Lorsque Amy retrouve le chant sur « Hold Me Slow », tout est digéré et le groove reprend le dessus de façon magistrale. La fin du morceau se parant même d’une délicieuse envolée de chœurs qui arrive pile poil pour soulager l’auditeur malmené. Si vous êtes un habitué des thèmes chers à Willy Vlautin, vous vivrez ces histoires avec le recul et la bienveillance nécessaires à leur acceptation. C’est plein de détails que le peu d’espace d’une chanson arrive malgré tout à intégrer et à rendre crédibles. C’est toute la force d’une mise en scène où chaque mot tombe avec justesse au bon endroit. Toute proportion gardée, cela me rappelle les textes de Jacques Brel, d’un réalisme et d’une puissance rarement égalés. Et « Surfers In Twilight » ne va pas déroger à la règle. Sur un tableau extérieur plutôt aguichant, une épouse assiste de loin à l’arrestation de son mari et semble convaincue de sa culpabilité. Ce coup-ci, Amy y va doucement. Le chant est feutré presque susurré au creux de l’oreille, la guitare égrène des notes cristallines dans une ambiance recueillie malgré la violence de l’altercation. Superbe morceau qui nous renvoie dans son contenu aux chansons blues d’autrefois. Billie Holiday aurait très bien pu chanter « Surfers In Twilight ». Je viens de me rendre compte que je me suis sacrément appesanti sur cet album et qu’il reste encore beaucoup de choses à dire. Pour finir et faire court, j’ajouterai que la dernière partie est toute aussi belle avec une musique plus enjouée sur « Past The Shadows », que les arrangements de cordes et de cuivres sont d’une grande finesse sur « This Ain’t No Gateway » et qu’enfin « Saved From The Sea » conclut la partie chantée avec des chœurs et une guitare qui vous feront frissonner. L’ultime instrumental « The Gulf Drift Lament » ressemble à s’y méprendre à un générique de fin qui verrait défiler tous les protagonistes les uns après les autres. Du grand cinéma je vous dis.

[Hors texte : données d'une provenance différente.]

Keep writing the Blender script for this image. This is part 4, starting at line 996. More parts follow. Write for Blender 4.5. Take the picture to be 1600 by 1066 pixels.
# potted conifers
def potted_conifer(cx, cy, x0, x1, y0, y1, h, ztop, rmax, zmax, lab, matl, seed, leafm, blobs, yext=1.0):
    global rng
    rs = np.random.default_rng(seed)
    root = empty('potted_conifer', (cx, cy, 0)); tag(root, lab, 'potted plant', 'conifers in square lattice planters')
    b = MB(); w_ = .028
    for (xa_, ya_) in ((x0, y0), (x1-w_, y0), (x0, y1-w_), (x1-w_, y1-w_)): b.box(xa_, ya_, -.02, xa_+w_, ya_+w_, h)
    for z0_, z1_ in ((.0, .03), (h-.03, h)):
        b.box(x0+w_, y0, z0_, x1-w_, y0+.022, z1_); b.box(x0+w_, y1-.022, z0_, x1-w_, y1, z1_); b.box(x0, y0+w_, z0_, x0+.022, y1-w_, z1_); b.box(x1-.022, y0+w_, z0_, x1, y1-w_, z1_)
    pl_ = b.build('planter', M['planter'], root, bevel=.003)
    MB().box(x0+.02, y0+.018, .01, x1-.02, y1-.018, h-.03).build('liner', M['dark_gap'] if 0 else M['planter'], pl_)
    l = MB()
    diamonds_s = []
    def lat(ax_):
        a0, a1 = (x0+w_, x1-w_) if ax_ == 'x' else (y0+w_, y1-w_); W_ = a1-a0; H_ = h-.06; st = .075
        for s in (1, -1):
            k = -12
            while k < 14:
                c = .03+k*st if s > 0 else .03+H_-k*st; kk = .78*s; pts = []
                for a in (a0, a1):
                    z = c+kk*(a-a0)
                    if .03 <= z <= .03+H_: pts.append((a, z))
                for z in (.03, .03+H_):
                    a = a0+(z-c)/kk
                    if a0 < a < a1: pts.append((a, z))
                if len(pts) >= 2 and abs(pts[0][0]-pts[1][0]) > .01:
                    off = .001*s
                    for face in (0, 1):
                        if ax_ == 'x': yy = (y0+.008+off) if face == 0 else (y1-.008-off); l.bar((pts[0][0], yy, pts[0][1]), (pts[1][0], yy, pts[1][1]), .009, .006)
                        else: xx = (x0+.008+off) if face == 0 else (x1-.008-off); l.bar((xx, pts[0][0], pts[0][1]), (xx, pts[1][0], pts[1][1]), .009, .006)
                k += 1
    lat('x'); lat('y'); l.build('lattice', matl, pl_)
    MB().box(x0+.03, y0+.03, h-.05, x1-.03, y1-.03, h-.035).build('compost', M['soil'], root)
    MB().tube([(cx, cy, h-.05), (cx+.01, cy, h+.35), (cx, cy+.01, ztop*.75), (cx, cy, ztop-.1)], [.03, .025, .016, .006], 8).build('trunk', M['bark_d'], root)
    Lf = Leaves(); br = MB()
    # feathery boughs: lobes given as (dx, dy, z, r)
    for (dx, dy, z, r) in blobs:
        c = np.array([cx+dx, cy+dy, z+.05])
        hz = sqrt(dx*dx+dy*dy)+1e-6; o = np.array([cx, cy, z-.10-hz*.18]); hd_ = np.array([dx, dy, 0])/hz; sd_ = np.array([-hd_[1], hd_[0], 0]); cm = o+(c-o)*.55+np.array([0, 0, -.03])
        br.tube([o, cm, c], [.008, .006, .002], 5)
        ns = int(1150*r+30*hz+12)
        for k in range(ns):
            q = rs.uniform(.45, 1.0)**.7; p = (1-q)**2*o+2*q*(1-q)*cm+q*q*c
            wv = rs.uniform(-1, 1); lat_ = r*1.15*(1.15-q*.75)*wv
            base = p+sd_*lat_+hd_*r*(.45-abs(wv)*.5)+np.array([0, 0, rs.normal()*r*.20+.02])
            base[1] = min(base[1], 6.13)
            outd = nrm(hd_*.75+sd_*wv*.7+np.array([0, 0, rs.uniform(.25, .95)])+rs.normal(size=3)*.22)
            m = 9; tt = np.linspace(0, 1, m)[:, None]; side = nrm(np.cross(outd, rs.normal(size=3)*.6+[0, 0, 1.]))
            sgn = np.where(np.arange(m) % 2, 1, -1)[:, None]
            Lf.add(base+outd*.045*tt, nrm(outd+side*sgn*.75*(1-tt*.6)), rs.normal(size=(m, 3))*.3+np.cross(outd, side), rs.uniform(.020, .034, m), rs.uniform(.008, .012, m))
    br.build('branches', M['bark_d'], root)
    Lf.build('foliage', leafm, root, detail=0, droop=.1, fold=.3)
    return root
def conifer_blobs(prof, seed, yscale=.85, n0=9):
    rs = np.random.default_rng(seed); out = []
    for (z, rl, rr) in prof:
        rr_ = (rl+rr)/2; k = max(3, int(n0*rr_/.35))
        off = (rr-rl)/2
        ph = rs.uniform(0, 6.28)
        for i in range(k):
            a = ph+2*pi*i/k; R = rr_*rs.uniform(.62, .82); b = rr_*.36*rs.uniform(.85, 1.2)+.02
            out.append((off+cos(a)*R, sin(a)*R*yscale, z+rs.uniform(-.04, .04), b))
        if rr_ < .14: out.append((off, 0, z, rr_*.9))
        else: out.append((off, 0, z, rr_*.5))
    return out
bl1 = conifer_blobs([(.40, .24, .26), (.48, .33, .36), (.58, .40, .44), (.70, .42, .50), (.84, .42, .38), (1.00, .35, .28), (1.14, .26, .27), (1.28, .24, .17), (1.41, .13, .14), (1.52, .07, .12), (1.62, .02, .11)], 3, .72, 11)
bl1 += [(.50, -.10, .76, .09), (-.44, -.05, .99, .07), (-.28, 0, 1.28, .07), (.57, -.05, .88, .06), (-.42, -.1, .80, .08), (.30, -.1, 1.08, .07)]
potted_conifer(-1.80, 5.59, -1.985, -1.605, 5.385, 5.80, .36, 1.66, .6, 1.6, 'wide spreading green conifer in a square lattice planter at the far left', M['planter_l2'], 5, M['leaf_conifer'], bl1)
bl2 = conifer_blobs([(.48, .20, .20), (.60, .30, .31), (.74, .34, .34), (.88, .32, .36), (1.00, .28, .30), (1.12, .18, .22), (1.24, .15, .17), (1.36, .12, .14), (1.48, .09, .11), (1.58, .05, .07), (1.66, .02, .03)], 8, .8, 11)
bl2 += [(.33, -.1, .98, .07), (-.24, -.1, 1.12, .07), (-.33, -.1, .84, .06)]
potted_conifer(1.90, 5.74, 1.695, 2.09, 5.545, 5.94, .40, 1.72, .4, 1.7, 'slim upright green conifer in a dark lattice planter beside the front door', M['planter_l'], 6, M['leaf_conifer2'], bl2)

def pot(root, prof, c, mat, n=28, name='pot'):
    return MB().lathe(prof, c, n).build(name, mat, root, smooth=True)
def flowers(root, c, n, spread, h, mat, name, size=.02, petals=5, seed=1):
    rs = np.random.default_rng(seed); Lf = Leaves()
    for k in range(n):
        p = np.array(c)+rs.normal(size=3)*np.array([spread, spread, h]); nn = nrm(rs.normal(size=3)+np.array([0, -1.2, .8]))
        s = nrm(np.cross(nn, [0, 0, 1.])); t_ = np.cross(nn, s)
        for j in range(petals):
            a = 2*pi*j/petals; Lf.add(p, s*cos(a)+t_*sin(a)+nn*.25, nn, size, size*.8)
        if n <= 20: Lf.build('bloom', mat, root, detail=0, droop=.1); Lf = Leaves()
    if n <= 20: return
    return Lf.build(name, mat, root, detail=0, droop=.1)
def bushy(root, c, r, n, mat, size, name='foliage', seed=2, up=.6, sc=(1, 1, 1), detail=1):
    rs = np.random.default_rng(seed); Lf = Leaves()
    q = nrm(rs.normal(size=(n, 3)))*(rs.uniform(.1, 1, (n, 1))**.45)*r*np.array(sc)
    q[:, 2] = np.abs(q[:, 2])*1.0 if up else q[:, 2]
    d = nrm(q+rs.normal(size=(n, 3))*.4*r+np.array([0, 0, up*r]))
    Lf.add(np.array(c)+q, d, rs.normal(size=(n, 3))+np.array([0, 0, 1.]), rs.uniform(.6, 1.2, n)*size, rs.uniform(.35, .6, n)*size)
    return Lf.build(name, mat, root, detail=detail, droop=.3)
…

Ce disque est dévastateur. Il n’accorde aucun répit dans les sujets abordés et s’en remet surtout à la musique pour procurer des ondes bienfaitrices. Et c’est déjà énorme. Les histoires sont ce qu’elles sont et font partie de notre monde pas toujours bien en place. La création artistique n’aime pas le plein soleil et les sourires éclatants. La pluie, la nuit et les regards bas ont certainement plus à offrir à l’imagination d’un romancier de la trempe de Willy Vlautin. The Delines et Richemond Fontaine sont les parfaits compléments de ses livres dont le dernier en date : Don’t Skip Out On Me (Devenir Quelqu’un) a été qualifié par The Guardian comme douloureux et tendre. Deux adjectifs qui symbolisent à merveille les chansons de The Sea Drift.